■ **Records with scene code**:
## START

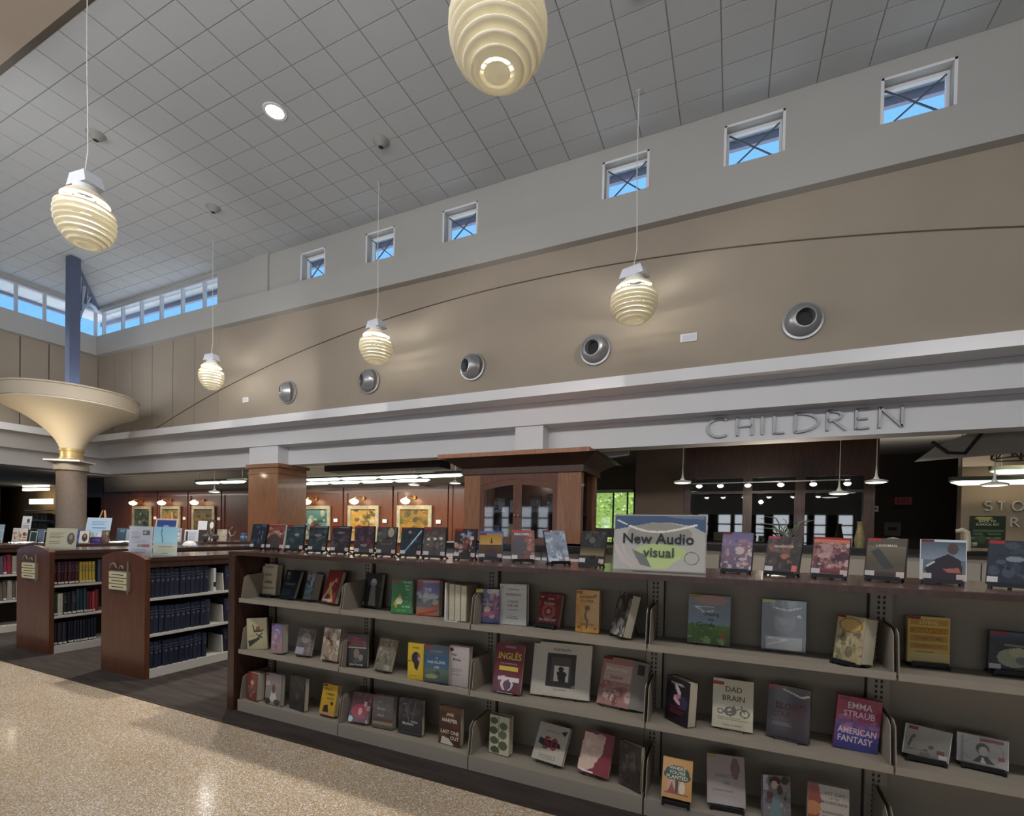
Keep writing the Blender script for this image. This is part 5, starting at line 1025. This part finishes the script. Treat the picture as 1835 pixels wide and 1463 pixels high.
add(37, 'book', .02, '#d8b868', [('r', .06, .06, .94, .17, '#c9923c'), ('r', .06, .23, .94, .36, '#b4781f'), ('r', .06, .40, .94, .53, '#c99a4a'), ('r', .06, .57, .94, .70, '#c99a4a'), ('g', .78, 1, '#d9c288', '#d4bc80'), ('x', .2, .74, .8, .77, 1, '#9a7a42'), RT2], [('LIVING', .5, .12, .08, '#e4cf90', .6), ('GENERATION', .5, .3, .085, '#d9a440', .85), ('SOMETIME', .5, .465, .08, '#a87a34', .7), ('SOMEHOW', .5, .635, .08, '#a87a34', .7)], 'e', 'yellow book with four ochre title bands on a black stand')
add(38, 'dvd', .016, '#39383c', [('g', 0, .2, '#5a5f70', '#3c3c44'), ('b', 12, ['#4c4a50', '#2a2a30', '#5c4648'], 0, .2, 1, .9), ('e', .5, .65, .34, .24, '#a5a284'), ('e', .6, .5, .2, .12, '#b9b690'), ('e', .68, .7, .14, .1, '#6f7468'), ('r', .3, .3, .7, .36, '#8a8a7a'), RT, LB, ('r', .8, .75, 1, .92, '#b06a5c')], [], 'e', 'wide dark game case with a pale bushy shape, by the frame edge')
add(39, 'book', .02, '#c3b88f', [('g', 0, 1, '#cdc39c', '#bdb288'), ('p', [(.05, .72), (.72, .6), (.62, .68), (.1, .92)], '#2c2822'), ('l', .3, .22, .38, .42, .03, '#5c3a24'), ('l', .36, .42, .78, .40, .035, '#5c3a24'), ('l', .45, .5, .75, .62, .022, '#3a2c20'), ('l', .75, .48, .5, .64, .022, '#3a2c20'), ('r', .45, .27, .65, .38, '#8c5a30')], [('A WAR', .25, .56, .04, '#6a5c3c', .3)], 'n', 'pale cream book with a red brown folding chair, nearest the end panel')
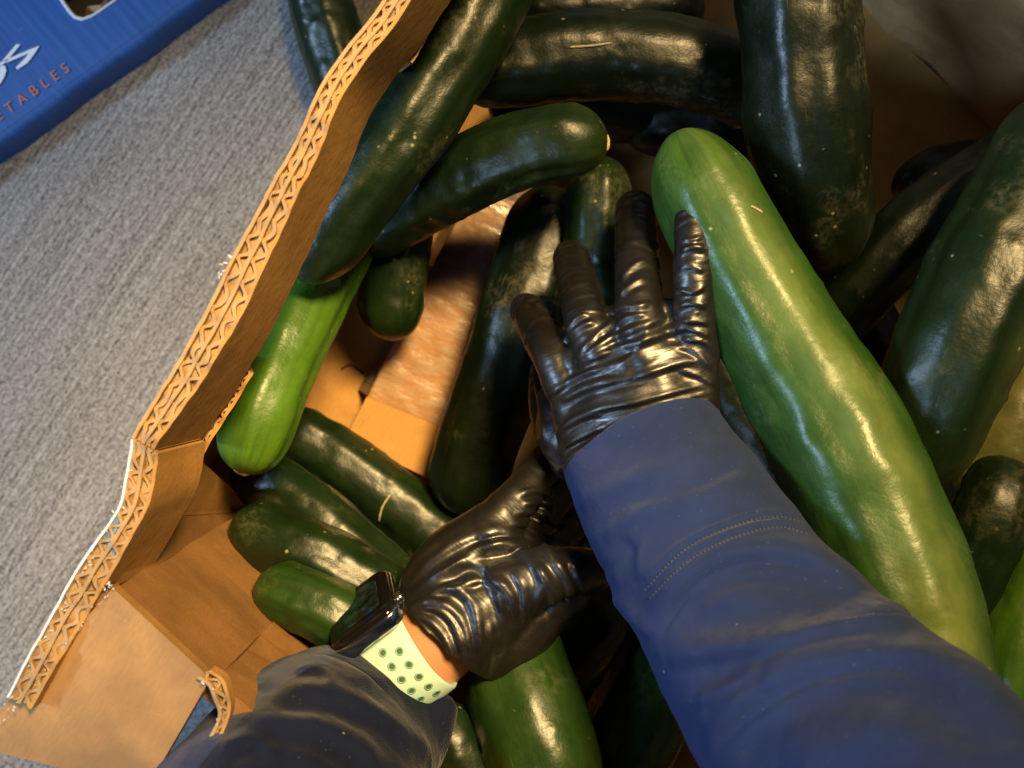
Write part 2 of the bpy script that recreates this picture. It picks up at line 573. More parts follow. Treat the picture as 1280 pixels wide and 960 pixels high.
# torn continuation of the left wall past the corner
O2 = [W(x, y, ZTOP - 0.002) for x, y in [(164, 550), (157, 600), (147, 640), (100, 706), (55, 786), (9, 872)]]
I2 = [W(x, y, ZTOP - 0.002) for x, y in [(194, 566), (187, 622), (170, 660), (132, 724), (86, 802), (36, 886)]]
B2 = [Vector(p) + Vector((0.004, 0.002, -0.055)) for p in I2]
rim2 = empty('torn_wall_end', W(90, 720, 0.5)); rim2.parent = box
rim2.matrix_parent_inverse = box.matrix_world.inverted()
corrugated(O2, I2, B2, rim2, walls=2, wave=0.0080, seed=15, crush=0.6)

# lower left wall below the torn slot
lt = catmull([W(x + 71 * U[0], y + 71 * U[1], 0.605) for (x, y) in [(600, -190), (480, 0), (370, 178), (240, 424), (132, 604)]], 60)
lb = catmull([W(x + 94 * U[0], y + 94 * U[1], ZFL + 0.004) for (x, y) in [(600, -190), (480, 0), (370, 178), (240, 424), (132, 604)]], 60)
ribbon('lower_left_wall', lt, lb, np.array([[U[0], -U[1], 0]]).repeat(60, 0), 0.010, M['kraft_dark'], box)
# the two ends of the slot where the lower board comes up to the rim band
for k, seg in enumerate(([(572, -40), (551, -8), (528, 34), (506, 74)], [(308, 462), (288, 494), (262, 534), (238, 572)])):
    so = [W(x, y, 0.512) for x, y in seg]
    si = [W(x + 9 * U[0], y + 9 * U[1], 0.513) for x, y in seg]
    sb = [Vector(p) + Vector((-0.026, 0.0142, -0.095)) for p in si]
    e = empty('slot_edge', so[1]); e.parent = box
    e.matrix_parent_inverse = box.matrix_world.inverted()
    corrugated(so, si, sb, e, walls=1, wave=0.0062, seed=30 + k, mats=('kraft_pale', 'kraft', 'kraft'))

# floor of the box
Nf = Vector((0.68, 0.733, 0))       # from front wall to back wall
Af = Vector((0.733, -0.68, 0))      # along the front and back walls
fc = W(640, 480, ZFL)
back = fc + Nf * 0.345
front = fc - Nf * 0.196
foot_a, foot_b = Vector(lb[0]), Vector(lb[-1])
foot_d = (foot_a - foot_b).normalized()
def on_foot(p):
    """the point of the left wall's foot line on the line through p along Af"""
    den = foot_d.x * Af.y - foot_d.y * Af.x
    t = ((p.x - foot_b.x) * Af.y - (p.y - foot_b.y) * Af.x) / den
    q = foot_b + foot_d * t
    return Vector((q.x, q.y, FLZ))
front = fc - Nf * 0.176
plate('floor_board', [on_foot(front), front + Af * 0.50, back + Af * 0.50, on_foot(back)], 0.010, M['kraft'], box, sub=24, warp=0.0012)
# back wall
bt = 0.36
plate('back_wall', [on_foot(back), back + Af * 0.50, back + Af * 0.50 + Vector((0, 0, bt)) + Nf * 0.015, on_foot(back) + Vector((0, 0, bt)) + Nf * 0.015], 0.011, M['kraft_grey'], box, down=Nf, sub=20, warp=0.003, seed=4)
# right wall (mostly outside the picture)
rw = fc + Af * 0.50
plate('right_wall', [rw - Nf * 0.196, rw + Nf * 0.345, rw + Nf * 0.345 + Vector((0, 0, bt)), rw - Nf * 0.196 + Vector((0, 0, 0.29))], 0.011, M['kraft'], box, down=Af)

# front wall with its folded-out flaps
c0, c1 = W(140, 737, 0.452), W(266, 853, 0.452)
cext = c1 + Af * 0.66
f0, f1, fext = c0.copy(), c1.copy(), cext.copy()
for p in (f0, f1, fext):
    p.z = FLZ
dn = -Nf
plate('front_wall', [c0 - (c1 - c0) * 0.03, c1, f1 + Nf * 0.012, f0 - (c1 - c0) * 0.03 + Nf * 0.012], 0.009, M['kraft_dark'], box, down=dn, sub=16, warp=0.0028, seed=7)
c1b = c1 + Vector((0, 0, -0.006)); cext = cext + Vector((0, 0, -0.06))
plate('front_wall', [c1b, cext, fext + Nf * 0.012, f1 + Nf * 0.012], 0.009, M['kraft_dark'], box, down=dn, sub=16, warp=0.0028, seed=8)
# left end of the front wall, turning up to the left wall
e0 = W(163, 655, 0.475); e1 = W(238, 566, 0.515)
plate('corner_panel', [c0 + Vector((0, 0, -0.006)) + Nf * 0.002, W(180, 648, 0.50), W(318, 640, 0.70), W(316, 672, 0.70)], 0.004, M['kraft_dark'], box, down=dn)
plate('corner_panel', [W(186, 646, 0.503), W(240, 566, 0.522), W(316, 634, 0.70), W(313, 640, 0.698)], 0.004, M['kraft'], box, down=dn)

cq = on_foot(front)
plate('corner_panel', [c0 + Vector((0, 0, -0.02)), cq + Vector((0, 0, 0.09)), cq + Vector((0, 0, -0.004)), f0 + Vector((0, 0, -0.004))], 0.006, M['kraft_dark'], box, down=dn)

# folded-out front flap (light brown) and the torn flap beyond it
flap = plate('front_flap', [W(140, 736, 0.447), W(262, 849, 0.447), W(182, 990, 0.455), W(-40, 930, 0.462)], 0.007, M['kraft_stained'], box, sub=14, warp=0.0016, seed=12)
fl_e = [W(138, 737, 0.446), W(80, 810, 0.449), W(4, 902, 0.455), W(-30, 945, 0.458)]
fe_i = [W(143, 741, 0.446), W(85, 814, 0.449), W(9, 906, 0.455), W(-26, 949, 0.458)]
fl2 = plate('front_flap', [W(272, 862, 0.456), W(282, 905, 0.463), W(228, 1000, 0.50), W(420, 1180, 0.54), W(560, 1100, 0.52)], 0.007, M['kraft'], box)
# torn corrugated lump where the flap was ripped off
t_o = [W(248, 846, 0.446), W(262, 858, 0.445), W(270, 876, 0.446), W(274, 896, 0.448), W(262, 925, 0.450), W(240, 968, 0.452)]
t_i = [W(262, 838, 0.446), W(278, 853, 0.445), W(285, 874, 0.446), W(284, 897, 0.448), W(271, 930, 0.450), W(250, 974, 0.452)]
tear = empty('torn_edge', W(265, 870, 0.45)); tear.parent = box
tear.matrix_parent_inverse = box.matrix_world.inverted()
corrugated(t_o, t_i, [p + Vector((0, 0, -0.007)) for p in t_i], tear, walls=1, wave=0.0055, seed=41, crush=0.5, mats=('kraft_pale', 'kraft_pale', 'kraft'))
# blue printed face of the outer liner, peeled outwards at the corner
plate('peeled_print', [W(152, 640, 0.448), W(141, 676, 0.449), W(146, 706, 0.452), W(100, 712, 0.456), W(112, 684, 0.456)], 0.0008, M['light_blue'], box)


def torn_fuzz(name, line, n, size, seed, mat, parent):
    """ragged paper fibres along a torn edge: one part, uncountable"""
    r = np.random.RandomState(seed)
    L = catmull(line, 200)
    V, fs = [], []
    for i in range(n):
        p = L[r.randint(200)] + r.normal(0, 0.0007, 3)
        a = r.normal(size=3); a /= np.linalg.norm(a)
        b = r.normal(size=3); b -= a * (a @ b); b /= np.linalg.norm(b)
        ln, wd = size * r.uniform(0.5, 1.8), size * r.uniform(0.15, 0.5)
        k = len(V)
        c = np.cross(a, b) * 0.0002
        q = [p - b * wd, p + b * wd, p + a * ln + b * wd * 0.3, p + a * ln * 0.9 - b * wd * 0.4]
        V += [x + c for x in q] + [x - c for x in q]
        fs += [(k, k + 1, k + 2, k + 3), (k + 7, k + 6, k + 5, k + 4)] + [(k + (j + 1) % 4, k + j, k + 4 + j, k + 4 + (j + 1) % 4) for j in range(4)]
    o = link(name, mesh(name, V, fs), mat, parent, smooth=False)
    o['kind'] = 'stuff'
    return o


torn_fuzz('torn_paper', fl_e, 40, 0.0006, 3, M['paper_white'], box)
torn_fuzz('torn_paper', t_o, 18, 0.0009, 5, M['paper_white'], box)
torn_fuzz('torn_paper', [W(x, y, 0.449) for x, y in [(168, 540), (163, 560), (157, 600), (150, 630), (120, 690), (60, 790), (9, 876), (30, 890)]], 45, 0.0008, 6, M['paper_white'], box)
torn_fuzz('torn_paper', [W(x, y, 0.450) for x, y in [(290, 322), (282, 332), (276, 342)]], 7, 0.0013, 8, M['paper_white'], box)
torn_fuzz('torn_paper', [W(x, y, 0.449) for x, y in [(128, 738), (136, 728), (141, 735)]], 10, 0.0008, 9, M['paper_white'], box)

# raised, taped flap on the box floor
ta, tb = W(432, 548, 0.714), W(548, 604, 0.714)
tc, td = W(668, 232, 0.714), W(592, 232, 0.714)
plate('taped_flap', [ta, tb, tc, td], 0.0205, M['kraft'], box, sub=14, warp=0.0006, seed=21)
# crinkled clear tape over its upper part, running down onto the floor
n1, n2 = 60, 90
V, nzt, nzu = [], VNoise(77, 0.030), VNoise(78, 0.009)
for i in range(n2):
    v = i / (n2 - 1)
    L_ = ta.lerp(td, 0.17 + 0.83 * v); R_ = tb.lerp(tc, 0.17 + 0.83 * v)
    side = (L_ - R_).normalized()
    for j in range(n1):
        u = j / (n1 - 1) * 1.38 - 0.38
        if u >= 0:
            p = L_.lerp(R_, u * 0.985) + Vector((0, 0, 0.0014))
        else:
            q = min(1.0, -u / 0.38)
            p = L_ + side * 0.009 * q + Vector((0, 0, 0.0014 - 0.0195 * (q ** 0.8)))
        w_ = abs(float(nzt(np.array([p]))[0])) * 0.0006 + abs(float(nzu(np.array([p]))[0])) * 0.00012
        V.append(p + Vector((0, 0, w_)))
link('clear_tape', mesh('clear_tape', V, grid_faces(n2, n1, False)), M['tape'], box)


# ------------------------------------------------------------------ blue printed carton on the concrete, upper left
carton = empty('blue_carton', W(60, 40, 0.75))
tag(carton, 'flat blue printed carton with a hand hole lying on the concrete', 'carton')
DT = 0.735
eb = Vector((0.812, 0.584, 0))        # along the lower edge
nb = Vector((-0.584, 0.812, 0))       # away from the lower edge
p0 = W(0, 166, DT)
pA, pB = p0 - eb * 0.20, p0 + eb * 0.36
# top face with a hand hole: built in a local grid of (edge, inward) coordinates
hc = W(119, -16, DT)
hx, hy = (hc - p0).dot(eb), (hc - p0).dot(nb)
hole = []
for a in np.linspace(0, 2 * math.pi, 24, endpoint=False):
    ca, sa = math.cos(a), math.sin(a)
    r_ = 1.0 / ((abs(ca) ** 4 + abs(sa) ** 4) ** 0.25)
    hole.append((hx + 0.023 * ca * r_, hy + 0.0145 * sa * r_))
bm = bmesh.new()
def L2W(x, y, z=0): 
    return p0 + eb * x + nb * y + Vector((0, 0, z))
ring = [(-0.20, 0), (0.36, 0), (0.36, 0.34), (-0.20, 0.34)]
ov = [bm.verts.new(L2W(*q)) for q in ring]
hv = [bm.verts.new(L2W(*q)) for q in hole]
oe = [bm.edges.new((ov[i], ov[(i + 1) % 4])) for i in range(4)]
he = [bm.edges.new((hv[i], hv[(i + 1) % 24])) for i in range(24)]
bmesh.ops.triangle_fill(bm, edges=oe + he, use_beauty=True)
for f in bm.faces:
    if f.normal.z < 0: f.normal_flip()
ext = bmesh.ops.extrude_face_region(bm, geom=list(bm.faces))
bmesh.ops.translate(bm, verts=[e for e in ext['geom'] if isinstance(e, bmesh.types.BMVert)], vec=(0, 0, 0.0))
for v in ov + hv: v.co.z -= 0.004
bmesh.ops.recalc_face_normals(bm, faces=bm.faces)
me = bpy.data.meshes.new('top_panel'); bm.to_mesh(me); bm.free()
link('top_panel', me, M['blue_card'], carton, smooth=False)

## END

■ **Your instructions**: Report how many lines in the records above contain the word "pixels", giving only the number.

■ **The completed task**: 2